The Usability Evaluation of the Henry Ford Digital Collections Website

On March 17th, our team had the first meeting with our clients on Dr. Elena Villaespesa’s usability evaluation class : Ellice Engdahl and Filomena Napolitano, the digital collections and content manager and the digital marketing manager at the Henry Ford Museum website. Our team is made by a group of graduate students from Pratt Institute, the School of Information, including Haimeng Gong, Katie Drake, Ali Sasanian and I. During the meeting, we learned from the clients that they wanted us to evaluate the “Collection and Research” page from the existing website, especially how the website accords with the universal design principles, for the sake of targeting to the general public. The clients wanted to know how the current website functions with people who have visual impairments, use another language, or have little experience with researching. 

In order to learn the insights from different users, our team met weekly and planned a google form for recruitment. Our target participants are general people who are familiar with using museum websites but have never browsed the Henry Ford website before. The selected participants are from 20 to 35, including people who spoke another language, have some visual impairment (color blindness), and also a researcher who had museum artifacts related research experience.  

Then we created the script for moderated testing and each of our group members conducted the test with two recruited participants. The test was curated to take the participants from the homepage of the website, change the website to their preferred language, and navigate to the collections and research page to do some tasks including finding specific “expert sets” or an object and sharing it. The participants I recruited include one researcher and one general browser. During the testing, I used UserZoomGo to conduct the remote moderated tests, and the participants were asked to think aloud and express their feelings about using the website. By observing the users and how they responded to the given tasks, I took notes and specifically asked them about why they are hesitating. I also asked them to rate 1-5 from difficult to easy after finishing each task. After all the tasks were completed, the participants were welcome to express anything they felt about the website and to give their advice. 

From my testing results, the two participants both speak English and Chinese. They both agree that the current button for changing language is not very intuitive and the expression of “Expert Sets” feels confusing, but they have very different opinions about the collections and research page. One participant who usually browses museum websites for exhibition information was upset with the visual aesthetics of the website, including the typeface, color palette and the text-heavy contents. Because the website has a search icon (for website researching) stick on the right-top corner, the search bar on the digital collection page seemed reductant for him that he always wanted to use the one on the top. He also had problems with finding the share button because he thought the current one was an advertisement. Meanwhile, the other participant who had research experience felt the website served its function for researching. But the participant also said that she would not use this page unless she is doing research. She did not notice there was more content below the search bar at first. 

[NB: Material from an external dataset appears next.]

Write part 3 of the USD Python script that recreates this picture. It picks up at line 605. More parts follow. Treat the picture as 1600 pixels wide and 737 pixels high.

After finishing all the tests, we gathered our data in a google sheet form. Then we had a meeting discussing our common findings and possible recommendations to the findings. Because we have learned from the clients that their digital collection team is a separate department and does not have the authority to change the framework related to the whole website, we decided to make recommendations on those findings that are relatively easy to revise for them. We found common issues on the language button, the expression of the “Expert Sets”, and the share button. Thus, we concluded with five solutions to the findings: Changing the icon for the language button from a globe to an abbreviation of the language, changing the expression of “Expert Sets” to “ Curated Sets” or “Artifact Sets”, adding an arrow under the search section on the digital collections page to indicate more content, adding a “popularity” sorting filter to the advanced search page, and revising the “share” block to a button placed besides the other buttons. 

Revising the language button
Revising the expression of “Expert Sets”
Adding a popularity sorting filter
Adding an arrow
Revising the share block

We broke the report into several parts, and I wrote the introduction and formatted the report after reviewing the contents. On May 5th, our team presented to the clients about our findings, and the clients showed satisfaction on our findings. They were especially surprised by the finding that the current sharing block looks like an advertisement to the users. They also told us that some recommendations like adding a sorting filter may require a huge change on the back end. In general, they liked our presentation and thought the insights we presented really helpful.